After discussion of the reports ended, some members said they remained confused about how to reconcile the seemingly contradictory findings.

“Across reports, there are conflicts in teaching,” said music Associate Professor Marian Wilson Kimber. “We’re supposed to have enrollment standards, increase class sizes, but at the same time we’re recommending that grad students have fewer TA-ships.”

None of these issues are answered in the reports, which focus more on broad outcomes than specific plans for implementation.

These and other more specific concerns brought up at the meeting will be presented to Provost Wallace Loh for consideration.

“He will eventually have the hard job of coming up with the ultimate direction of all these reports,” said UI Faculty Senate President David Drake.

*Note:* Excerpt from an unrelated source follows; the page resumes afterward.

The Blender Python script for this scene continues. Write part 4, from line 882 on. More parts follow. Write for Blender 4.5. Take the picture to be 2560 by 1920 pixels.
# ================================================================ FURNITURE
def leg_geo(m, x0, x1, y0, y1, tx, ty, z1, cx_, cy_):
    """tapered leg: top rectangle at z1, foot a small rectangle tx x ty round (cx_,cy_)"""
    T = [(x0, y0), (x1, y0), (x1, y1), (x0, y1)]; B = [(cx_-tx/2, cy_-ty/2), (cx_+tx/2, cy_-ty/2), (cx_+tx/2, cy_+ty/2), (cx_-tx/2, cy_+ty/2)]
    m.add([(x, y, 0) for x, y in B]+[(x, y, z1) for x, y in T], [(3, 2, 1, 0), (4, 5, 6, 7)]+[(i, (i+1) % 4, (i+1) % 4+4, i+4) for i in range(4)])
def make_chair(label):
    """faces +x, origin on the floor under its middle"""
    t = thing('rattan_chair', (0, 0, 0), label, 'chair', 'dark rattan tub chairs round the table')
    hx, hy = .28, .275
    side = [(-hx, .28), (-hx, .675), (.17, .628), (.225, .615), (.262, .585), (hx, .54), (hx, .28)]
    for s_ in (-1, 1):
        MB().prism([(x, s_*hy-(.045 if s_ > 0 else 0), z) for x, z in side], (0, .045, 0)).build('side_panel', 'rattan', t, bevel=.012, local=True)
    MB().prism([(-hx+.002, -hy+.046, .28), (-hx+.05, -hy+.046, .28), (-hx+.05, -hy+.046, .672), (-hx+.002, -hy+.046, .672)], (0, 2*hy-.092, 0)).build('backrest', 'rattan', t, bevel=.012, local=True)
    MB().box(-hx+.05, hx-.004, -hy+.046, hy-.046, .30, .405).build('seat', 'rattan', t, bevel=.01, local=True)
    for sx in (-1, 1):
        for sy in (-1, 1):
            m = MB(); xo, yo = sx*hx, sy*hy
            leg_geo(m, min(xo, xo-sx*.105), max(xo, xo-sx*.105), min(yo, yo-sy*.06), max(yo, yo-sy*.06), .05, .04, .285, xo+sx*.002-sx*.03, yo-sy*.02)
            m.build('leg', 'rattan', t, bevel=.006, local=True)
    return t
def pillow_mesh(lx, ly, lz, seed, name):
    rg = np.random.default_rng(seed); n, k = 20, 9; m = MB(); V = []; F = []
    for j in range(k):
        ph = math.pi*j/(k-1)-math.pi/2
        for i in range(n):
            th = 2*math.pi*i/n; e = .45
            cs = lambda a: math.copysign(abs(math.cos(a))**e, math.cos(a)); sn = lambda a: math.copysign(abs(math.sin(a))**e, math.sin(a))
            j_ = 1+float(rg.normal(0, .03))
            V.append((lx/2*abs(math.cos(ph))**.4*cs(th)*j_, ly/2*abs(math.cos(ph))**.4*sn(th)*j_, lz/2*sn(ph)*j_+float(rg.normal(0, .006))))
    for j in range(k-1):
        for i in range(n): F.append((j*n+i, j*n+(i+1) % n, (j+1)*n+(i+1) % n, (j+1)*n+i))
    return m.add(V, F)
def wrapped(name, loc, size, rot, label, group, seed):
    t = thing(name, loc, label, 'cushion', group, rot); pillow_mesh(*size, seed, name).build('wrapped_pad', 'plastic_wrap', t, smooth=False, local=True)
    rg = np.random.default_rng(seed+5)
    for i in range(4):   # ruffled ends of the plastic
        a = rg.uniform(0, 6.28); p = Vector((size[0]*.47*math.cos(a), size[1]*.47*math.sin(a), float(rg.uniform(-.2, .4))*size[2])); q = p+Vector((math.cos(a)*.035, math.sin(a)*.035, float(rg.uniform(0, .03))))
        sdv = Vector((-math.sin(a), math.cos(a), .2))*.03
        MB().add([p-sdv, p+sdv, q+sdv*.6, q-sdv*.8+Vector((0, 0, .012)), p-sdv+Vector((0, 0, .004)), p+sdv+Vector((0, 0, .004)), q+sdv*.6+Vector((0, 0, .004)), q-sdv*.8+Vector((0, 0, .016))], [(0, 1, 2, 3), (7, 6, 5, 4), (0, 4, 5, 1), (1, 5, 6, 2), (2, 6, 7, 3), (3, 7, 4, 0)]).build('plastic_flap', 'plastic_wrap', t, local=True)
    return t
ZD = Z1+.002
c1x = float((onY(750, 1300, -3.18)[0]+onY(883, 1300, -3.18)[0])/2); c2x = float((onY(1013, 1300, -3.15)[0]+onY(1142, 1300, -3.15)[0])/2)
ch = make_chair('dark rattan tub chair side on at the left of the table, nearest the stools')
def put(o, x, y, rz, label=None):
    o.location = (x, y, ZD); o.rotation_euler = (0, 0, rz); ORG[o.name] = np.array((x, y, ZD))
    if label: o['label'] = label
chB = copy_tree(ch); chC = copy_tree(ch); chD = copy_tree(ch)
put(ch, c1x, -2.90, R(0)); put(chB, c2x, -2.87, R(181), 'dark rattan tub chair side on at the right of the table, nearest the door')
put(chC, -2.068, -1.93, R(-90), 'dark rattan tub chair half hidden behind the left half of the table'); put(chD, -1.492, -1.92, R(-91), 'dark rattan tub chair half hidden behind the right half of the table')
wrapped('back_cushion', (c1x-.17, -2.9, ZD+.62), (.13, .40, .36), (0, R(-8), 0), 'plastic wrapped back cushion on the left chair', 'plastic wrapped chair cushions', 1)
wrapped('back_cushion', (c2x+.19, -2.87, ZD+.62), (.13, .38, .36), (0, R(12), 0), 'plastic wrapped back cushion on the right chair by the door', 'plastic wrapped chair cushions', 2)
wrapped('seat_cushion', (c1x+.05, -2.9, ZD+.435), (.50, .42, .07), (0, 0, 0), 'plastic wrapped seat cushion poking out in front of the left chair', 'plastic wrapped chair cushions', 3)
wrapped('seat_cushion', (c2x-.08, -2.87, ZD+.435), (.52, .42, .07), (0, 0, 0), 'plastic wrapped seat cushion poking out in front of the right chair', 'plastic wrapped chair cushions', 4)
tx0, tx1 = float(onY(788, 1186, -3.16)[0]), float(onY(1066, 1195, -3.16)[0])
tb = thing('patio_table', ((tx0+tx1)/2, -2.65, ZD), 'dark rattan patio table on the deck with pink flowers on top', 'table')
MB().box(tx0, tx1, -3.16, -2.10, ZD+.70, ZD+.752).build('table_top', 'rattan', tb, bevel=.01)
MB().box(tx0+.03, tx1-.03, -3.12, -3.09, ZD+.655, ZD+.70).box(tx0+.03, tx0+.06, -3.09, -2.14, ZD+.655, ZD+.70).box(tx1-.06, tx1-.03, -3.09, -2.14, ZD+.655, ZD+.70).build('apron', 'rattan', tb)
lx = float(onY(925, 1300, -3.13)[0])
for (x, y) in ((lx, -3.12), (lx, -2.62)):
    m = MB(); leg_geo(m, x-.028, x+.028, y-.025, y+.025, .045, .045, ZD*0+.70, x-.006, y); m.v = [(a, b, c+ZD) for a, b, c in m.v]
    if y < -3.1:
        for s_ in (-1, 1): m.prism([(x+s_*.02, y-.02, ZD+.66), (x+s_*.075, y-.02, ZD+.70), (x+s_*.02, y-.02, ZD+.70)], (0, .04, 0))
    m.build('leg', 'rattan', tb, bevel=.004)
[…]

Although the Senate had previously debated the graduate education task force, the members allotted it 20 minutes — compared with the 15 for all other reports.

While Drake referred to the report’s findings as “a train that had already left the station,” he said there’s still time to weigh in.

One concern that still stumps faculty is how individual components of the report were weighted.

“All the programs are so different,” Drake said. “How do we compare a large program to a small one? Or a program that ranks high nationally to a program that has a high graduation rate?”

Members also raised concerns about premature action in graduate departments. Graduate Dean John Keller said some colleges have already determined how to allocate resources to incoming students based on the report’s suggestions, which some say is hasty.

Overall, Drake said, he was pleased with the conversation on the reports.

“There were lots of thoughtful comments, and there wasn’t any anger,” he said. “I think some people made great comments that we can hand over to the provost.”